WHAT IS REQUIRED
Below, find the line containing "Generate a Blender" and the line containing "SC.camera = cam"; reproduce exactly those two and every line between them, omitting pictures.
[Start of SOURCE MATERIAL]
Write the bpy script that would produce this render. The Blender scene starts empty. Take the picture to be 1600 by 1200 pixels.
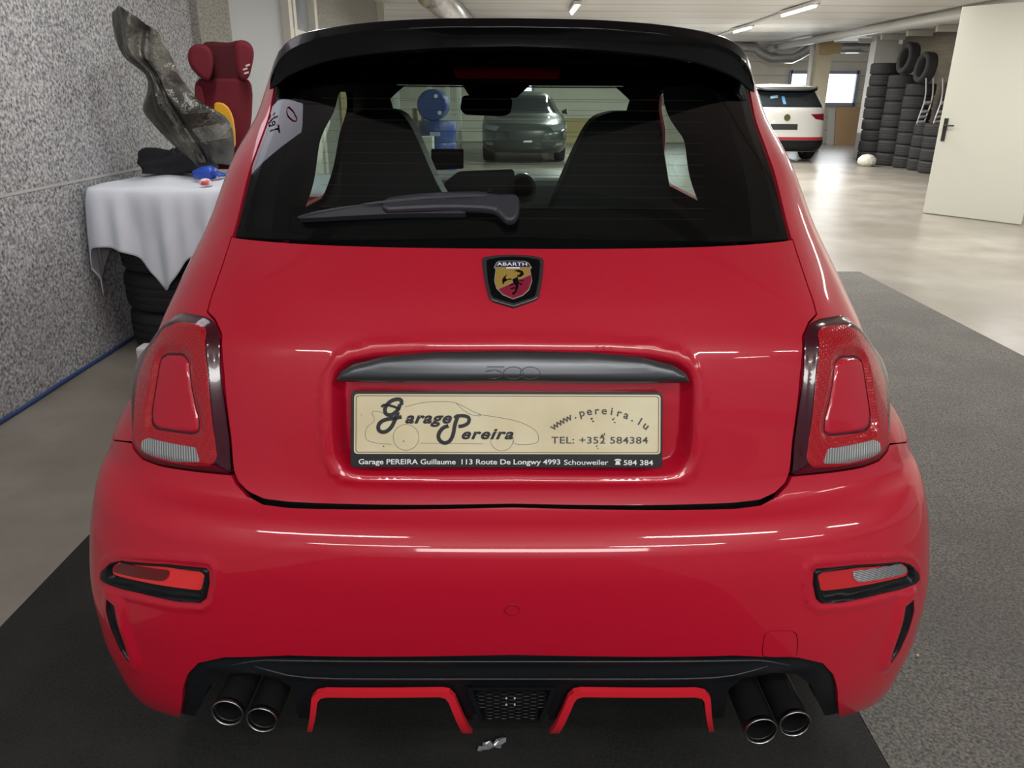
[End of SOURCE MATERIAL]
[Start of SOURCE MATERIAL]
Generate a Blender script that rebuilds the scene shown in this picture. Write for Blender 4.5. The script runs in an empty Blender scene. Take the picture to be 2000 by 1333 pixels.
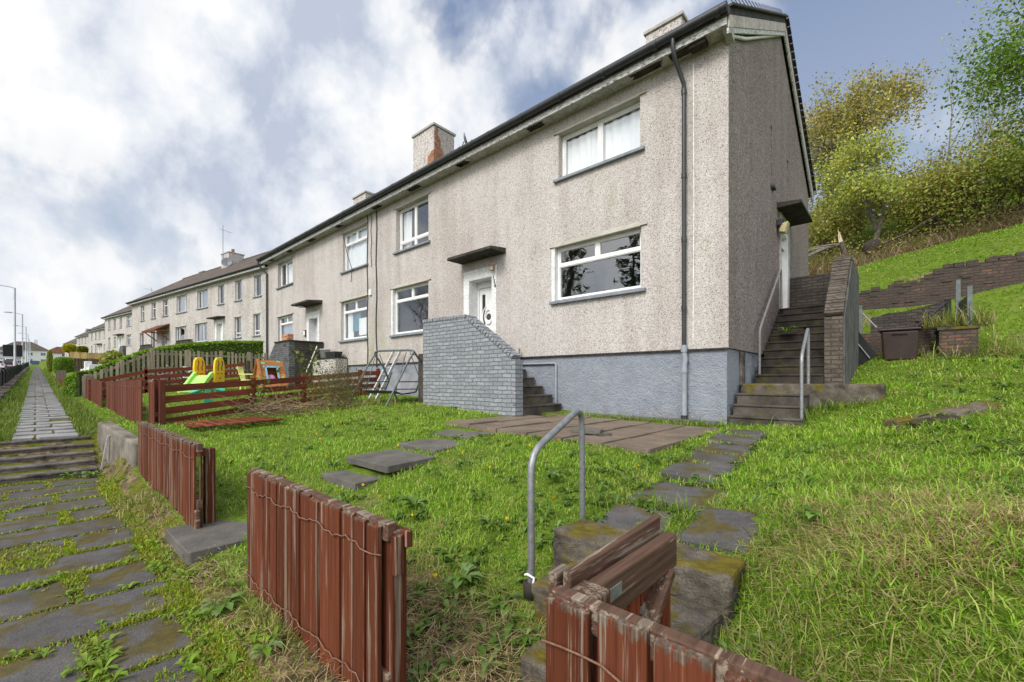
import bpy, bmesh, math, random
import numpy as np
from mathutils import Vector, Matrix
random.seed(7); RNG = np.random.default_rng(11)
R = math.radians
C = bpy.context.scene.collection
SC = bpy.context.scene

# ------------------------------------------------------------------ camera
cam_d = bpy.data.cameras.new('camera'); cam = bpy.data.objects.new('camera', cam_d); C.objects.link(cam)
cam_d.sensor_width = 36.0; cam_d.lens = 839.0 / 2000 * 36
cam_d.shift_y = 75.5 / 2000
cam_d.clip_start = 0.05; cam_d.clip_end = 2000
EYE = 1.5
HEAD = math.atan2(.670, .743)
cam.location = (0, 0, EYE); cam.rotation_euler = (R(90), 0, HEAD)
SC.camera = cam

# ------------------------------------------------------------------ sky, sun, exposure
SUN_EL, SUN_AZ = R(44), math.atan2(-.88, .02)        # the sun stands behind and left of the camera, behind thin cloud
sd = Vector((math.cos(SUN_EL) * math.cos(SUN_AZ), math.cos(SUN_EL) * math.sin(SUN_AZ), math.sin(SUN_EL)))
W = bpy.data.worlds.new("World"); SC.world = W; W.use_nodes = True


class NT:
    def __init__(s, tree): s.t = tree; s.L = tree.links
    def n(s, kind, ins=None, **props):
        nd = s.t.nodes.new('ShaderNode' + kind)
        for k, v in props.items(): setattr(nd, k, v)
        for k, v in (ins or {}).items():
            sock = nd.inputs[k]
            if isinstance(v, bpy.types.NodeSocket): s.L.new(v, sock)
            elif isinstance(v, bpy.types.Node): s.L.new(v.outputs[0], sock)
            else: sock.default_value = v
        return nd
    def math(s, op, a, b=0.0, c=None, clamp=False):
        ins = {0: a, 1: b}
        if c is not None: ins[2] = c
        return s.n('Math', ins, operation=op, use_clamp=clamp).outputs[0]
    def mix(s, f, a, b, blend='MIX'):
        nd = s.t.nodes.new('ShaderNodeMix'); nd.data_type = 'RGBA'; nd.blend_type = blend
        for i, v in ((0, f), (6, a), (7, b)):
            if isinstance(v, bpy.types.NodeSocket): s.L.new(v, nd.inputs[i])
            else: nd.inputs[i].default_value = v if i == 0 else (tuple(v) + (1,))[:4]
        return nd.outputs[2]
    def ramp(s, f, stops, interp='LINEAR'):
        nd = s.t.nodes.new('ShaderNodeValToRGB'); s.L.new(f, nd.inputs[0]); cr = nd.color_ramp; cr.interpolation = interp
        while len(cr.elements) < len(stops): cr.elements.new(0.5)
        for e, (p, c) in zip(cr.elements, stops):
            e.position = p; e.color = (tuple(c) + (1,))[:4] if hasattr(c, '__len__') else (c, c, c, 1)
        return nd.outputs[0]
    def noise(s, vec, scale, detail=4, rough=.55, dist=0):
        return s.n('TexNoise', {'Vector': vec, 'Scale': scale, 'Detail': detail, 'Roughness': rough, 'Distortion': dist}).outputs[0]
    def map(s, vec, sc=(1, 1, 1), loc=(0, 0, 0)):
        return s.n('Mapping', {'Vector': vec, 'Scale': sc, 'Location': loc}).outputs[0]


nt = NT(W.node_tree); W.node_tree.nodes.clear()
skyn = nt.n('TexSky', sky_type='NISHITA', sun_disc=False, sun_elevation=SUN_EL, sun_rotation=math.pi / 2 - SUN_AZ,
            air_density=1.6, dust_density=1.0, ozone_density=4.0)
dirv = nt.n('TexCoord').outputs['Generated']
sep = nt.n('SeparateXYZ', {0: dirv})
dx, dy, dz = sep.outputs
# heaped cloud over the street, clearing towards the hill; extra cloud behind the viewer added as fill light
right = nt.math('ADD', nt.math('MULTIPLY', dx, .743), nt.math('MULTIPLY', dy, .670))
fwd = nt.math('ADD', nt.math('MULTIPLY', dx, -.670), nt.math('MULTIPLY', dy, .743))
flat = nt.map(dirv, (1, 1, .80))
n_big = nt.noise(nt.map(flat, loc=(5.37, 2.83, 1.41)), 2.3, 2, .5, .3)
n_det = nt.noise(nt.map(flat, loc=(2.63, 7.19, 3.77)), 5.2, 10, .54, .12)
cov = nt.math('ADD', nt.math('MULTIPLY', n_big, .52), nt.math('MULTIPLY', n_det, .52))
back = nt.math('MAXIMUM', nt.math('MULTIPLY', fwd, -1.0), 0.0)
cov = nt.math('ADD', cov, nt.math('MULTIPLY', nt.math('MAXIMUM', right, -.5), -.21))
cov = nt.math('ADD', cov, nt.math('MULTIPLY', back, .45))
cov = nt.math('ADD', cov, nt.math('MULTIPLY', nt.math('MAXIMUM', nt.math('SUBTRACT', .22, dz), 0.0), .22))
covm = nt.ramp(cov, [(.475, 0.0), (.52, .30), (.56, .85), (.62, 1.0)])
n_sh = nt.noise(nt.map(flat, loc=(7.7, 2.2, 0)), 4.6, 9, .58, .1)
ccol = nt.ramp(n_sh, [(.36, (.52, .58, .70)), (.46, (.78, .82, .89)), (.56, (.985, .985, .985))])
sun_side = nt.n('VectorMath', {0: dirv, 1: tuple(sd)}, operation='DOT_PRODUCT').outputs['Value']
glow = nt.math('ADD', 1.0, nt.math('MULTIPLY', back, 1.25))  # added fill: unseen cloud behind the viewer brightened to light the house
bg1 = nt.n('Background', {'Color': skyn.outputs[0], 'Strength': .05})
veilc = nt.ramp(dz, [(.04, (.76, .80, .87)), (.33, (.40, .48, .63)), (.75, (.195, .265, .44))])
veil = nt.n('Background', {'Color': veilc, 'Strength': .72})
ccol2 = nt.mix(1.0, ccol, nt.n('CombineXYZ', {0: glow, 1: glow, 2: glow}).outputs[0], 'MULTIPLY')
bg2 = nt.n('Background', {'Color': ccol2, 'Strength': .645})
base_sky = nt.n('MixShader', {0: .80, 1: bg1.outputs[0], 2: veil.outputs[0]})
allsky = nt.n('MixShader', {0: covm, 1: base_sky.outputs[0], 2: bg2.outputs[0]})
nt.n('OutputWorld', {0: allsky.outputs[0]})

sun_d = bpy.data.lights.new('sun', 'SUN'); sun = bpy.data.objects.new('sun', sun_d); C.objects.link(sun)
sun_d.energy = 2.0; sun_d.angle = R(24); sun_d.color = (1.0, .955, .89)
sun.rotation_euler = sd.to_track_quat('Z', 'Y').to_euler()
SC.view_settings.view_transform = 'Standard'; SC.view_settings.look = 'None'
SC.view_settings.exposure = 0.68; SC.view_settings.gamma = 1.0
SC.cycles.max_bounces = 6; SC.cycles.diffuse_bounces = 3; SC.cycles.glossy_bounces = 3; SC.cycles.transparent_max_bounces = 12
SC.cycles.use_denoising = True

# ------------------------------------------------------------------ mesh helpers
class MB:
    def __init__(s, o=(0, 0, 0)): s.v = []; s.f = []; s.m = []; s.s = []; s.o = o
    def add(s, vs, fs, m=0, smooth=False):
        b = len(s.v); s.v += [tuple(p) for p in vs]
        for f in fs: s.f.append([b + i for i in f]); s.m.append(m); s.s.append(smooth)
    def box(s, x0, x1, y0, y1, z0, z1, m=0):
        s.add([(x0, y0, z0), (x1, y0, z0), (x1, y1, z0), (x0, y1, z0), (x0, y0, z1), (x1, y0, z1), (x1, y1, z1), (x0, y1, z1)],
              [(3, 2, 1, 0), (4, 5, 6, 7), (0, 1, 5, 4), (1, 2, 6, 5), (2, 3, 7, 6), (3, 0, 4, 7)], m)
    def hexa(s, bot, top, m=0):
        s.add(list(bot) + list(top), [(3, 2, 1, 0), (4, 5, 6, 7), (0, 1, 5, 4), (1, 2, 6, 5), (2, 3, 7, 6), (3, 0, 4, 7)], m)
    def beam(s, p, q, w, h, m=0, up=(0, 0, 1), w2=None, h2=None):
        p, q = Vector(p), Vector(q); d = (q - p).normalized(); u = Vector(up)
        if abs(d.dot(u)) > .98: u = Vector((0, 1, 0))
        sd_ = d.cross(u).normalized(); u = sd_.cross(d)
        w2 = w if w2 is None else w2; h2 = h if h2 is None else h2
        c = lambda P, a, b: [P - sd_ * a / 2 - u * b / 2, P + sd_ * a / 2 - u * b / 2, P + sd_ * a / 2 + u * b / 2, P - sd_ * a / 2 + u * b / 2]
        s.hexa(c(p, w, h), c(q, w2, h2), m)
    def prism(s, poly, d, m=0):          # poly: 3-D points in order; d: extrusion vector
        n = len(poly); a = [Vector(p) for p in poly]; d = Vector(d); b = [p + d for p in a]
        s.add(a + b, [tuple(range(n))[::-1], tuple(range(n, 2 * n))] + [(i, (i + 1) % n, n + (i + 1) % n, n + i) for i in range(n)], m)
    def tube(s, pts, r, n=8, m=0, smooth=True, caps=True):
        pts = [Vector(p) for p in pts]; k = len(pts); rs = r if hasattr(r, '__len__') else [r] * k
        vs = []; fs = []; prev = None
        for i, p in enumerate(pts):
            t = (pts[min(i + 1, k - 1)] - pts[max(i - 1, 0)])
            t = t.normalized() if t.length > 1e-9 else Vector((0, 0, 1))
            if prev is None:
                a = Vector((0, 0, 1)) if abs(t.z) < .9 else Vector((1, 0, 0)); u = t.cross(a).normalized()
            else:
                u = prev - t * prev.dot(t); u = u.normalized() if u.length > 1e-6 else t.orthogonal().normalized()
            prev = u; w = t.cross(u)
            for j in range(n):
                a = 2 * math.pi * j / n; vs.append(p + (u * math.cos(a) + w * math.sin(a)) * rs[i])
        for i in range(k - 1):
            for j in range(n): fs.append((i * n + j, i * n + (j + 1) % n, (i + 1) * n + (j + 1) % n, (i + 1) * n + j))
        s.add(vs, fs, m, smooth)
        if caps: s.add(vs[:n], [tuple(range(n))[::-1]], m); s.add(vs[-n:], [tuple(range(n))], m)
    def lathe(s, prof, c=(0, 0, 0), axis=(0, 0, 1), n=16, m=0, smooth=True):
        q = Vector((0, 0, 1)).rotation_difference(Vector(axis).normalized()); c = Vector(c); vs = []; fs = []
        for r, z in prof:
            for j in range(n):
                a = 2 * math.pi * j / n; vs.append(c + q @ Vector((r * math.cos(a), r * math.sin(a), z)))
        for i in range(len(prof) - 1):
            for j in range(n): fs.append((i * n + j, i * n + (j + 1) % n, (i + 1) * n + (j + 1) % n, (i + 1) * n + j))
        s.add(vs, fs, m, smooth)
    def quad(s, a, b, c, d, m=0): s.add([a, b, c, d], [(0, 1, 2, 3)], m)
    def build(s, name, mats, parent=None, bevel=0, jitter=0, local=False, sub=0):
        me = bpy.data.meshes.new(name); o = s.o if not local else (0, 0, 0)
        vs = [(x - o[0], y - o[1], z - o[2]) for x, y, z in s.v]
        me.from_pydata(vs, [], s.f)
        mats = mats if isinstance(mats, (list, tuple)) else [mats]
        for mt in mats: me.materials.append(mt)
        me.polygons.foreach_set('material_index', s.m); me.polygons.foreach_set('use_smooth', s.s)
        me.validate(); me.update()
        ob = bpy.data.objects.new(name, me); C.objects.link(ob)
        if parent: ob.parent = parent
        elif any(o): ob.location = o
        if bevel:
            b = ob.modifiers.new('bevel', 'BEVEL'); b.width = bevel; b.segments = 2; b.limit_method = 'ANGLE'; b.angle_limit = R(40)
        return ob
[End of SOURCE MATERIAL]
THE RESULT
Generate a Blender script that rebuilds the scene shown in this picture. Write for Blender 4.5. The script runs in an empty Blender scene. Take the picture to be 2000 by 1333 pixels.
import bpy, bmesh, math, random
import numpy as np
from mathutils import Vector, Matrix
random.seed(7); RNG = np.random.default_rng(11)
R = math.radians
C = bpy.context.scene.collection
SC = bpy.context.scene

# ------------------------------------------------------------------ camera
cam_d = bpy.data.cameras.new('camera'); cam = bpy.data.objects.new('camera', cam_d); C.objects.link(cam)
cam_d.sensor_width = 36.0; cam_d.lens = 839.0 / 2000 * 36
cam_d.shift_y = 75.5 / 2000
cam_d.clip_start = 0.05; cam_d.clip_end = 2000
EYE = 1.5
HEAD = math.atan2(.670, .743)
cam.location = (0, 0, EYE); cam.rotation_euler = (R(90), 0, HEAD)
SC.camera = cam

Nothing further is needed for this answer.